Though he has never been in charge of an event of this magnitude, the producer said his experience organizing events in Little Rock -- like a Prince tribute concert at the Rev Room in 2016 -- and playing drums at festivals such as Coachella in California and Bonnaroo in Tennessee gives him the know-how.

The organizational staff for The Fulcrum also includes musicians and promoters Susan Erwin Prowse and Cliff Prowse as well as Emma Willis, who leads the Arkansas 529 GIFT college investment tax plan.

Aaron said the group didn't know Riverfest would be shut down when it began planning the event in January. But, Aaron said, The Fulcrum is something different, targeting millennials on spring break with hot, current artists.

"Riverfest never had a concrete, target audience," he said. "All the millennials now have money. They'll spend $800 to leave Arkansas for Bonnaroo."

The Fulcrum is planned as an event for those 18 and older and will feature food trucks and vendors as well as tattoo and piercing stands.

The event is funded so far by private investors from Memphis and Dallas, Aaron said, and more sponsors have asked to come aboard.

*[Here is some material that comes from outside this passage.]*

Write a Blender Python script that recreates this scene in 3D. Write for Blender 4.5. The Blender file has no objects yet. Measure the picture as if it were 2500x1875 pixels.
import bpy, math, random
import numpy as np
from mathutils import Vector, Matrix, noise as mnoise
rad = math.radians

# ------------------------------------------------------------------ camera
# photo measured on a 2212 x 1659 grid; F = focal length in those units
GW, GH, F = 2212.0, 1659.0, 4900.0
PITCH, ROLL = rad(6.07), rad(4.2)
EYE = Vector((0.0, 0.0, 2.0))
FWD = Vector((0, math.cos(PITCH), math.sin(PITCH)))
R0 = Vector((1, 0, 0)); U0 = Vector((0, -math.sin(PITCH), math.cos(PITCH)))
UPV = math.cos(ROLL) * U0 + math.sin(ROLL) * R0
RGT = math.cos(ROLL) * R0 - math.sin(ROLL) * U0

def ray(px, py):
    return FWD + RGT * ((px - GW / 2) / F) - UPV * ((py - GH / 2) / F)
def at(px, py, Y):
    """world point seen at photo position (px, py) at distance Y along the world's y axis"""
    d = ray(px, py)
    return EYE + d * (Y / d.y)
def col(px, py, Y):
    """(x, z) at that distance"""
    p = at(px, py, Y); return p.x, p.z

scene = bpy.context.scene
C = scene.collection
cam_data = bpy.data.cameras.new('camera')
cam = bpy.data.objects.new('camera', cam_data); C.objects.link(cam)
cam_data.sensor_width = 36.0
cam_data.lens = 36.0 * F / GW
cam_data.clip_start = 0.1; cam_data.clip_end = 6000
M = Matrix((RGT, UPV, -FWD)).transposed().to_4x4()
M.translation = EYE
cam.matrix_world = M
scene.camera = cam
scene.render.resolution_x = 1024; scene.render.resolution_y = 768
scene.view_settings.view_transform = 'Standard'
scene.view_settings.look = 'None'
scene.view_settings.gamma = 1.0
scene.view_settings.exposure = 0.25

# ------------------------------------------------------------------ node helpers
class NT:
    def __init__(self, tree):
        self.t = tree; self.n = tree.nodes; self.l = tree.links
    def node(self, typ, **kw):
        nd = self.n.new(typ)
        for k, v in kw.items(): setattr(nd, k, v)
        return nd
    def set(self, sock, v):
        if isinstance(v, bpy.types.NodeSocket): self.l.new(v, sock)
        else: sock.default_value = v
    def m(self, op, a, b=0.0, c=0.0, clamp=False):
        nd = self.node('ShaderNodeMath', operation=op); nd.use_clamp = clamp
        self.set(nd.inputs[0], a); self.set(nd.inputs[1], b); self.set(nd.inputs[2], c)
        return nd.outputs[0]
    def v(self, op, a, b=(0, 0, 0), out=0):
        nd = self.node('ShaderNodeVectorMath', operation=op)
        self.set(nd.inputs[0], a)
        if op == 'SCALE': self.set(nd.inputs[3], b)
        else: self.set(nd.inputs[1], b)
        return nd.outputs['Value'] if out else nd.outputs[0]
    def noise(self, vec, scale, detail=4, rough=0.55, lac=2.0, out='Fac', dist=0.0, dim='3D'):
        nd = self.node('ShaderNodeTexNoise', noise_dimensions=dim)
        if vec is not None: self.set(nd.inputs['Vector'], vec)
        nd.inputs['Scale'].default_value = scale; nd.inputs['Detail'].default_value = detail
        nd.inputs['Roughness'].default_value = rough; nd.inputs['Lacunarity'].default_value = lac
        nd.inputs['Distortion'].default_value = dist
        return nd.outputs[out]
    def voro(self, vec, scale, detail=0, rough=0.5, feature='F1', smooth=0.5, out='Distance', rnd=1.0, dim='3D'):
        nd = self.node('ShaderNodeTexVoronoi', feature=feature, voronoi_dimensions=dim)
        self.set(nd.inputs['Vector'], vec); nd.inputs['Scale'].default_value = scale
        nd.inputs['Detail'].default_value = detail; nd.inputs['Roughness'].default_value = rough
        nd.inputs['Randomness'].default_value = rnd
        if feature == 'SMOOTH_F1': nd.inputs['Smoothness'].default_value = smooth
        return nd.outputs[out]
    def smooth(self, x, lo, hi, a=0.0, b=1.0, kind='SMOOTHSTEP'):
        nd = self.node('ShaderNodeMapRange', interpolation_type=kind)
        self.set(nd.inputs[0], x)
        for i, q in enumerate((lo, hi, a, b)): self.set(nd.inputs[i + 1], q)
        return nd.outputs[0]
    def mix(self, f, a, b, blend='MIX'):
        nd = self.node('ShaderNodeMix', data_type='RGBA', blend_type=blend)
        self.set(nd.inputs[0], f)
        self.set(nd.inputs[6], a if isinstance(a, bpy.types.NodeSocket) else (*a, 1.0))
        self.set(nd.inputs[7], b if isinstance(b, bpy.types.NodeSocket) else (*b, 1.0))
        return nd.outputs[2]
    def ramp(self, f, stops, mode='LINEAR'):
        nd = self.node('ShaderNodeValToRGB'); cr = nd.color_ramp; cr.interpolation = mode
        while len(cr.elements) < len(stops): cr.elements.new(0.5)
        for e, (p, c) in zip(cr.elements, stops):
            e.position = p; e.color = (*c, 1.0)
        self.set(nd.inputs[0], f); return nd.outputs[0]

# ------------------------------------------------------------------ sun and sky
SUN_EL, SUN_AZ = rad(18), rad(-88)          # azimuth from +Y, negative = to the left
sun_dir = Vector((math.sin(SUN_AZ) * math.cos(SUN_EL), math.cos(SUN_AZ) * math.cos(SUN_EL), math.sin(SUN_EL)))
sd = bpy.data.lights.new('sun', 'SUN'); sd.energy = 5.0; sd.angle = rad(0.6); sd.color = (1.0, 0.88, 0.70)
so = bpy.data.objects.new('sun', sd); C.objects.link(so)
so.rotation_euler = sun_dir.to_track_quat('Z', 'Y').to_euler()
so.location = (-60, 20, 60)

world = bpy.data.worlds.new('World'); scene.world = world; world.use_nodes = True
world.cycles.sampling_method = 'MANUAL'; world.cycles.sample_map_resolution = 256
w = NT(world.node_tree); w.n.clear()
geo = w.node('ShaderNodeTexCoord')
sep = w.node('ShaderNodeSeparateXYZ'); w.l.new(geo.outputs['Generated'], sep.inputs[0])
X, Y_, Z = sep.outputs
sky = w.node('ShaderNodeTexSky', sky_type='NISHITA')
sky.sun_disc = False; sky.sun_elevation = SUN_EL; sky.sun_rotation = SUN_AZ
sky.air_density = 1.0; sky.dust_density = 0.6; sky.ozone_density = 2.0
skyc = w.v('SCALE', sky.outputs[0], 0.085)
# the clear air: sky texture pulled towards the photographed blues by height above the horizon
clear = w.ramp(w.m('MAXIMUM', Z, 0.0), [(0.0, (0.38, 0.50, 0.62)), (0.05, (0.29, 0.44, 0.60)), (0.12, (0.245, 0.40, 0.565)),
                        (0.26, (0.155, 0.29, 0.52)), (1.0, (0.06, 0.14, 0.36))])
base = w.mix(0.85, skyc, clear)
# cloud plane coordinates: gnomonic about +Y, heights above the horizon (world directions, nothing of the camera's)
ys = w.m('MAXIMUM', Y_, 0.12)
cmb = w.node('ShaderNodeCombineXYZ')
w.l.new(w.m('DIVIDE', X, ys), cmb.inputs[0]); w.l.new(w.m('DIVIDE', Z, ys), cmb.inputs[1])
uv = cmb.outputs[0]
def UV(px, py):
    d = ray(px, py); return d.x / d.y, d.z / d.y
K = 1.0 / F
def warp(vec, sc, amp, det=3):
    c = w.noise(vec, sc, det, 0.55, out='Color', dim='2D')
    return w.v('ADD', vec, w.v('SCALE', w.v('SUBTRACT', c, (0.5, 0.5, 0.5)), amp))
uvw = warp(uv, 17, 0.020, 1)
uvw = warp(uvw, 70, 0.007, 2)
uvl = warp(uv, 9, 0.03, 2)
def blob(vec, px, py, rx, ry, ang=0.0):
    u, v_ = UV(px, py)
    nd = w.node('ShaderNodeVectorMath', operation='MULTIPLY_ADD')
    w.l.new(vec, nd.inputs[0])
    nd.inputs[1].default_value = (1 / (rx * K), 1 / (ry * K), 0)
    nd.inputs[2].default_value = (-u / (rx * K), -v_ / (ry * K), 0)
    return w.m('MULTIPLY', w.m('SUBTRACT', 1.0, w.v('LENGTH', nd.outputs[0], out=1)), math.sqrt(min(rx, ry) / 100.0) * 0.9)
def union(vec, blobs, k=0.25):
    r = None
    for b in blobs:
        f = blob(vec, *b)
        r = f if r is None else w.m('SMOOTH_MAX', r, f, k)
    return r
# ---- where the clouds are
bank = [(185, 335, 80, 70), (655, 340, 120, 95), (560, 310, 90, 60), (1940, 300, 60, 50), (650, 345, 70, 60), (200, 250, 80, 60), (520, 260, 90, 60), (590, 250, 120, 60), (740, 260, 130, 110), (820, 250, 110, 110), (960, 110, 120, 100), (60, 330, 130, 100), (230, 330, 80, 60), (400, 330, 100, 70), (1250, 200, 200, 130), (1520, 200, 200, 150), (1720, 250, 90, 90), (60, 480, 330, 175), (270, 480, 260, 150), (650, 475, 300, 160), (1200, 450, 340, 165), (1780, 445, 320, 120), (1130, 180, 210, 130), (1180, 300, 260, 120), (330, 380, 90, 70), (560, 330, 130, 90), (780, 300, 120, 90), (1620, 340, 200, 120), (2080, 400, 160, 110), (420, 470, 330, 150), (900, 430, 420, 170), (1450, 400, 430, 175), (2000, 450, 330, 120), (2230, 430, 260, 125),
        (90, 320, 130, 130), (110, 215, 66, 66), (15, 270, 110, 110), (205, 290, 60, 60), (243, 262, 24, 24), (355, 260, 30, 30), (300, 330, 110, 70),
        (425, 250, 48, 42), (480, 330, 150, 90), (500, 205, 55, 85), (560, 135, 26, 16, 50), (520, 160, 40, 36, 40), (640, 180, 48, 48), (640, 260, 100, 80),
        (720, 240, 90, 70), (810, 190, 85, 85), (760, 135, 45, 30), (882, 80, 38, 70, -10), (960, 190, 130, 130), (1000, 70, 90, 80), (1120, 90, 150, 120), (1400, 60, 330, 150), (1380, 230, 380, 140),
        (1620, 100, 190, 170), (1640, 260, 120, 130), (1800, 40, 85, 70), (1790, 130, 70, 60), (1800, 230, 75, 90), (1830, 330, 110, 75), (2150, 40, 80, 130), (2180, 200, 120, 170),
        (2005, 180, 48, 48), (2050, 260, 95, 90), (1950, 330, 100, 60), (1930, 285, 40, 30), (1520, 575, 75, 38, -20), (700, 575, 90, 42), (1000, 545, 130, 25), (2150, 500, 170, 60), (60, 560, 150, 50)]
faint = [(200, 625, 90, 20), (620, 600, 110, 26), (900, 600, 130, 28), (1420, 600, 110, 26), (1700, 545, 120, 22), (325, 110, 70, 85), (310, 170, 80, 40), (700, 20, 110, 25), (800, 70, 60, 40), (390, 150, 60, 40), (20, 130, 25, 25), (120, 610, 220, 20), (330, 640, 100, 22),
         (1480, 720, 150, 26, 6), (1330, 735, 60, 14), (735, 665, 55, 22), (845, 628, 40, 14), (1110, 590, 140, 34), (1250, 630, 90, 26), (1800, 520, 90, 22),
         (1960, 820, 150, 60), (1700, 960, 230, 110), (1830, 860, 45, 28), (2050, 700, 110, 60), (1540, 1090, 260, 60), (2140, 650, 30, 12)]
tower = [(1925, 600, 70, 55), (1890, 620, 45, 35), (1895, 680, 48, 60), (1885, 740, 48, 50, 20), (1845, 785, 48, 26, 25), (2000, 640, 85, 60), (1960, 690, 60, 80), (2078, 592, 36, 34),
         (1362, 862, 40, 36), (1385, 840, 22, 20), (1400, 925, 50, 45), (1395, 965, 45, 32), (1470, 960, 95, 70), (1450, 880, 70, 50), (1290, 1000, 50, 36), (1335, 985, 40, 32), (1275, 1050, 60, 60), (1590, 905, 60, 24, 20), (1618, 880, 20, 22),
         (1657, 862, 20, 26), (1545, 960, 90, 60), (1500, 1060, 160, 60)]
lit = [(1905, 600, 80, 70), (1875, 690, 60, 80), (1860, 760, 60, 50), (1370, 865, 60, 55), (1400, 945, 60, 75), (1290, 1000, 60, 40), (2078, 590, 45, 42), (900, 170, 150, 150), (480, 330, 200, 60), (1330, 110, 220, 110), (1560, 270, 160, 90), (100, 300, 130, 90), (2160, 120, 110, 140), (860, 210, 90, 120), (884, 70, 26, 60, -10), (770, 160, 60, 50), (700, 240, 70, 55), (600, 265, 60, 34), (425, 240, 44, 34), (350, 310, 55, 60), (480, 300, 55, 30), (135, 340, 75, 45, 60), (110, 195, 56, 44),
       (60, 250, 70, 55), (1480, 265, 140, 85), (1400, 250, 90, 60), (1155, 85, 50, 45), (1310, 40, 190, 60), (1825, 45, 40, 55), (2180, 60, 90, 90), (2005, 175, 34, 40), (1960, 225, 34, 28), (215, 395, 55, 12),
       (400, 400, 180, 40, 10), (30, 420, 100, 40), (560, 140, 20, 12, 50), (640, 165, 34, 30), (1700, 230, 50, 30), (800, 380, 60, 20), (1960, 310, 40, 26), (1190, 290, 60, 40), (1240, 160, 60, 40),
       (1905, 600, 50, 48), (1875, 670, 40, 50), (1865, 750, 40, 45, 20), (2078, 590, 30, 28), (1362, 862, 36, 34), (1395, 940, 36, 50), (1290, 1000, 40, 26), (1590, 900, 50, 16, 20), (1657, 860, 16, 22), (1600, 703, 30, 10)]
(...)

"It's spread like wildfire," he said. "It's a real thing, it's a big thing."

The festival's profits, he said, will go to something even bigger: a music and arts academy and a record label that would break ground in central Arkansas in 2020.

"We're trying to keep our talent and producers here in Arkansas," he said. "We have resources here. ... We have people making records here, and nobody hears about it."